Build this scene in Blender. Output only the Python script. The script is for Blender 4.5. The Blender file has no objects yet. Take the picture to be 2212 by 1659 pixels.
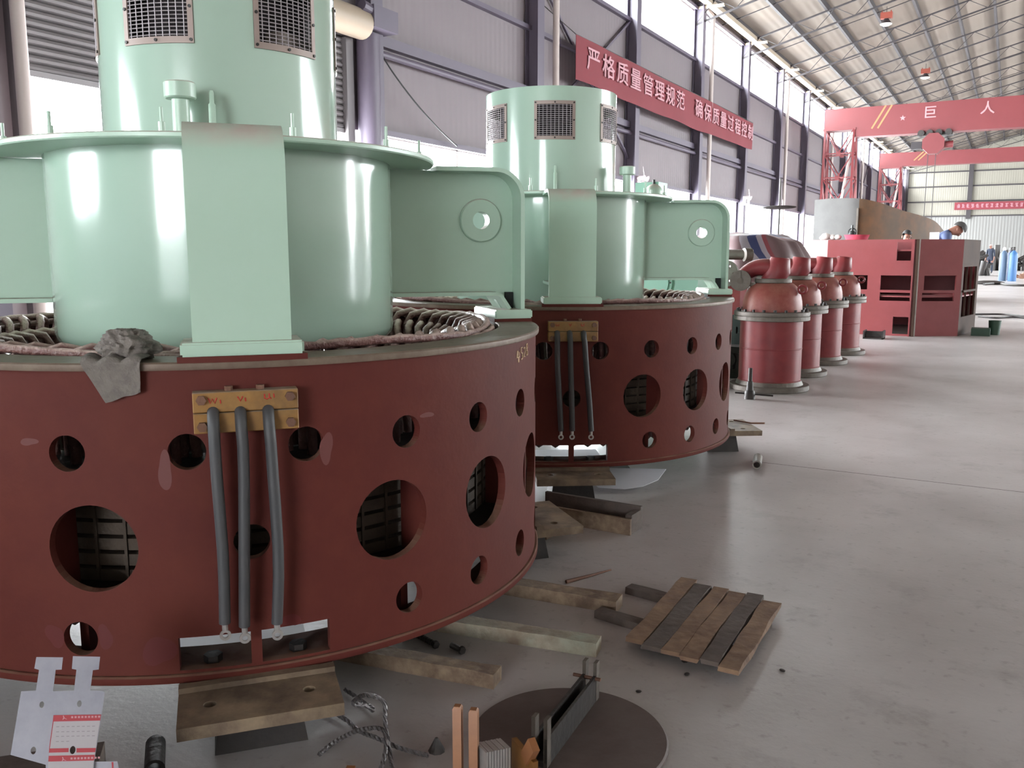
import bpy, bmesh, math, random
from math import sin, cos, pi, radians as R
from mathutils import Vector, Matrix, noise
from mathutils.geometry import tessellate_polygon
random.seed(7)
SC = bpy.context.scene
COL = SC.collection

# ------------------------------------------------------------------ materials
def lin(c):
    return tuple(((v/255)/12.92 if v/255 <= .04045 else ((v/255+.055)/1.055)**2.4) for v in c)

def mk(name, rgb, rough=.5, metal=0., var=None, bump=None, coat=0., dust=None, wave=None, spec=.5):
    """var=(scale, rgb2, amount) blotches; bump=(scale,strength); dust=(rgb,amount) settles on upward faces; wave=(axis,scale,strength)"""
    m = bpy.data.materials.new(name); m.use_nodes = True
    nt = m.node_tree; N = nt.nodes; L = nt.links
    b = N['Principled BSDF']
    b.inputs['Base Color'].default_value = (*lin(rgb), 1)
    b.inputs['Roughness'].default_value = rough
    b.inputs['Metallic'].default_value = metal
    b.inputs['Specular IOR Level'].default_value = spec
    if coat:
        b.inputs['Coat Weight'].default_value = coat; b.inputs['Coat Roughness'].default_value = .08
    tc = N.new('ShaderNodeTexCoord')
    out = None
    def mixc(fac, a, bcol):
        x = N.new('ShaderNodeMix'); x.data_type = 'RGBA'
        L.new(fac, x.inputs[0])
        if a is None: x.inputs[6].default_value = (*lin(rgb), 1)
        else: L.new(a, x.inputs[6])
        x.inputs[7].default_value = (*lin(bcol), 1)
        return x.outputs[2]
    if var:
        for (sc, c2, am) in (var if isinstance(var, list) else [var]):
            n = N.new('ShaderNodeTexNoise'); n.inputs['Scale'].default_value = sc; n.inputs['Detail'].default_value = 6
            n.inputs['Roughness'].default_value = .62
            L.new(tc.outputs['Object'], n.inputs['Vector'])
            r = N.new('ShaderNodeMapRange'); r.inputs[1].default_value = .42; r.inputs[2].default_value = .68
            r.inputs[4].default_value = am
            L.new(n.outputs['Fac'], r.inputs[0])
            out = mixc(r.outputs[0], out, c2)
    if dust:
        g = N.new('ShaderNodeNewGeometry'); s = N.new('ShaderNodeSeparateXYZ'); L.new(g.outputs['Normal'], s.inputs[0])
        n = N.new('ShaderNodeTexNoise'); n.inputs['Scale'].default_value = 14; n.inputs['Detail'].default_value = 4
        L.new(tc.outputs['Object'], n.inputs['Vector'])
        r = N.new('ShaderNodeMapRange'); r.inputs[1].default_value = .35; r.inputs[2].default_value = .8; r.inputs[4].default_value = dust[1]
        L.new(s.outputs['Z'], r.inputs[0])
        r2 = N.new('ShaderNodeMapRange'); r2.inputs[1].default_value = .3; r2.inputs[2].default_value = .6; r2.inputs[3].default_value = .35
        L.new(n.outputs['Fac'], r2.inputs[0])
        mu = N.new('ShaderNodeMath'); mu.operation = 'MULTIPLY'; L.new(r.outputs[0], mu.inputs[0]); L.new(r2.outputs[0], mu.inputs[1])
        out = mixc(mu.outputs[0], out, dust[0])
        rr = N.new('ShaderNodeMapRange'); rr.inputs[3].default_value = rough; rr.inputs[4].default_value = max(rough, .75)
        L.new(mu.outputs[0], rr.inputs[0]); L.new(rr.outputs[0], b.inputs['Roughness'])
    if out is not None: L.new(out, b.inputs['Base Color'])
    if bump or wave:
        bp = N.new('ShaderNodeBump')
        if bump:
            n = N.new('ShaderNodeTexNoise'); n.inputs['Scale'].default_value = bump[0]; n.inputs['Detail'].default_value = 5
            L.new(tc.outputs['Object'], n.inputs['Vector']); L.new(n.outputs['Fac'], bp.inputs['Height'])
            bp.inputs['Strength'].default_value = bump[1]; bp.inputs['Distance'].default_value = .02
        else:
            w = N.new('ShaderNodeTexWave'); w.bands_direction = wave[0]; w.inputs['Scale'].default_value = wave[1]
            L.new(tc.outputs['Object'], w.inputs['Vector']); L.new(w.outputs['Fac'], bp.inputs['Height'])
            bp.inputs['Strength'].default_value = wave[2]; bp.inputs['Distance'].default_value = .03
        L.new(bp.outputs['Normal'], b.inputs['Normal'])
    return m

def glass():
    m = bpy.data.materials.new('window_glass'); m.use_nodes = True
    nt = m.node_tree; nt.nodes.clear()
    o = nt.nodes.new('ShaderNodeOutputMaterial'); mx = nt.nodes.new('ShaderNodeMixShader')
    t = nt.nodes.new('ShaderNodeBsdfTransparent'); g = nt.nodes.new('ShaderNodeBsdfGlossy'); g.inputs['Roughness'].default_value = .05
    t.inputs[0].default_value = (.95, .97, .97, 1)
    mx.inputs[0].default_value = .06
    nt.links.new(t.outputs[0], mx.inputs[1]); nt.links.new(g.outputs[0], mx.inputs[2]); nt.links.new(mx.outputs[0], o.inputs[0])
    return m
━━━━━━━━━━
» Written problem
Only the lines from the top of the data through the line with "COL = SC.collection" should be quoted, exactly and with both ends kept; skip the pictures.

» Solution to this problem
Build this scene in Blender. Output only the Python script. The script is for Blender 4.5. The Blender file has no objects yet. Take the picture to be 2212 by 1659 pixels.
import bpy, bmesh, math, random
from math import sin, cos, pi, radians as R
from mathutils import Vector, Matrix, noise
from mathutils.geometry import tessellate_polygon
random.seed(7)
SC = bpy.context.scene
COL = SC.collection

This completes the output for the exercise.